Galeria tem o prazer de apresentar Reservoir, uma exposição individual de Gabriel Ribeiro
Os processos de investigação científica são tão imperfeitos quanto os corpos humanos que os desenvolvem, tornando-os inevitavelmente frágeis e incompletos. Quando comparamos, lado a lado, as etapas processuais da experimentação científica com as da produção artística, encontramos uma semelhança inesperada: ambas começam com o toque e com o erro. Esta exposição celebra essa sobreposição, propondo uma forma de protociência desenvolvida ao longo dos últimos meses pelo artista Gabriel Ribeiro, que tem dedicado a sua prática à investigação da materialidade dos sistemas estruturais através de fenómenos como o fracasso, o acaso e a ação do tempo.
O trabalho de Ribeiro procura os segundos elusivos em que um alinhamento elementar perfeito entre lugar e matéria produz descobertas biomórficas inesperadas. Ao apropriar-se de vocabulários mecânicos, físicos e efémeros, a exposição reformula princípios científicos em proposições estéticas: objetos comuns de laboratório, como o tubo, a garrafa e a esfera, são aqui desmontados, recombinados e reimaginados. Estes já não desempenham as suas funções originais, mas passam a existir como parte de uma ciência especulativa, um sistema onde o comportamento mecânico, a circulação de fluidos e o funcionamento interno do corpo se sobrepõem.

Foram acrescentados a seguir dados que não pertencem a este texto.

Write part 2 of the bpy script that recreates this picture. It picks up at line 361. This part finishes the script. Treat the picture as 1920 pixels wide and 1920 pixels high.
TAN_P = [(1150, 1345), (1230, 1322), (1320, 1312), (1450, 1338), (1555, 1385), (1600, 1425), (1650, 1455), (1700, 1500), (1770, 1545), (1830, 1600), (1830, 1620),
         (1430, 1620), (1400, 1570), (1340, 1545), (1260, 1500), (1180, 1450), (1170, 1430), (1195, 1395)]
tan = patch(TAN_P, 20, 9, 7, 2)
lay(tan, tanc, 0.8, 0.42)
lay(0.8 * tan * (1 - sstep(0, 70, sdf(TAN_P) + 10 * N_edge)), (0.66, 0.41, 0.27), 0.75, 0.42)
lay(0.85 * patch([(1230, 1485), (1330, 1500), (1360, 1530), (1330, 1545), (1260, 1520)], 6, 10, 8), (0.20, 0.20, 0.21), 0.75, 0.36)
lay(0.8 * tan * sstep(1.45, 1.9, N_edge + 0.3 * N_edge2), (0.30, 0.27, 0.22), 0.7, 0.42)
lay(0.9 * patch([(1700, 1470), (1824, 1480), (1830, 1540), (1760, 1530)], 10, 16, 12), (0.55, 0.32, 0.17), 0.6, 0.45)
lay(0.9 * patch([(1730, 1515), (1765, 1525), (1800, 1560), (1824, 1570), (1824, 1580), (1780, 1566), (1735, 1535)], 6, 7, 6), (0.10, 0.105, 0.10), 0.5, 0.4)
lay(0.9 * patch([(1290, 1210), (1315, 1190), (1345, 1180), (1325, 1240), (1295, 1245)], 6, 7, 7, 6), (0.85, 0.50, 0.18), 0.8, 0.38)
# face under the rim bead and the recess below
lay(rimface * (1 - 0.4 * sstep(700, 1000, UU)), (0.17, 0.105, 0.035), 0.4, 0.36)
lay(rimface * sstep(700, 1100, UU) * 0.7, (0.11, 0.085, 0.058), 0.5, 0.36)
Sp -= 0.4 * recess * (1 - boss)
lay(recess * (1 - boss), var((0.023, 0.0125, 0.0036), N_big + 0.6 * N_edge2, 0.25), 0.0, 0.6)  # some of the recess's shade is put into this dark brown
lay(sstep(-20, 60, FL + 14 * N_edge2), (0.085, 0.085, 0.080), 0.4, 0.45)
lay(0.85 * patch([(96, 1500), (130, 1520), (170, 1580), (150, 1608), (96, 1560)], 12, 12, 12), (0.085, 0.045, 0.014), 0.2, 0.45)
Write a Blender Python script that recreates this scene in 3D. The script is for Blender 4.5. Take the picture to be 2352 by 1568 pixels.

Reservoir refere-se tanto a um recipiente físico como a um conceito, criando um espaço onde a água como material, metáfora e ausência, flui (ou tenta fluir) através de múltiplos sistemas. Ao longo do espaço da galeria, Ribeiro constrói redes de tubos, vasos e recipientes porosos que evocam infraestruturas de transporte e filtração, ao mesmo tempo que as sabota. A água escorre, evapora, perfura e desaparece, um processo que o artista descreve como “emergência hídrica” . As obras esculturais não pretendem provar uma hipótese, mas encarnar testes, erros e transformações, revelando uma tensão entre análise rigorosa e intuição poética. Se os objetos expostos representam experiências bem sucedidas ou fracassadas permanece intencionalmente ambíguo.
Esta sensação de crise gera símbolos inesperados. Uma passa, por exemplo, torna-se uma ode à metamorfose: uma uva outrora lisa e brilhante transforma-se numa superfície topográfica e texturada, a sua integridade é redefinida pela perda. Da mesma forma, as obras convidam-nos a considerar recipientes que não conseguem guardar, tubos que não conduzem a parte alguma e superfícies transparentes que se transformam com o pigmento ou pela exposição ao calor. Evocam processos fotográficos desprovidos de mecanismos, reações químicas dependentes da luz solar, da meteorologia mas também do acaso e do cuidado. Estes objetos não são acidentes, mas estratégias, desestabilizando deliberadamente as nossas expectativas de certeza científica e controlo estético.
Ao subverter metodologias canónicas e sabotar o conhecimento anatómico, Ribeiro formula o seu próprio léxico: um híbrido de arte, ciência e especulação. Reservoir é simultaneamente uma exposição e um laboratório experimental, onde os sistemas são testados, corrompidos e recalibrados. Convida-nos a olhar atentamente, não em busca de respostas definitivas, mas de portais de possibilidade: do geométrico ao orgânico, da infraestrutura à célula, da precisão ao não intencional.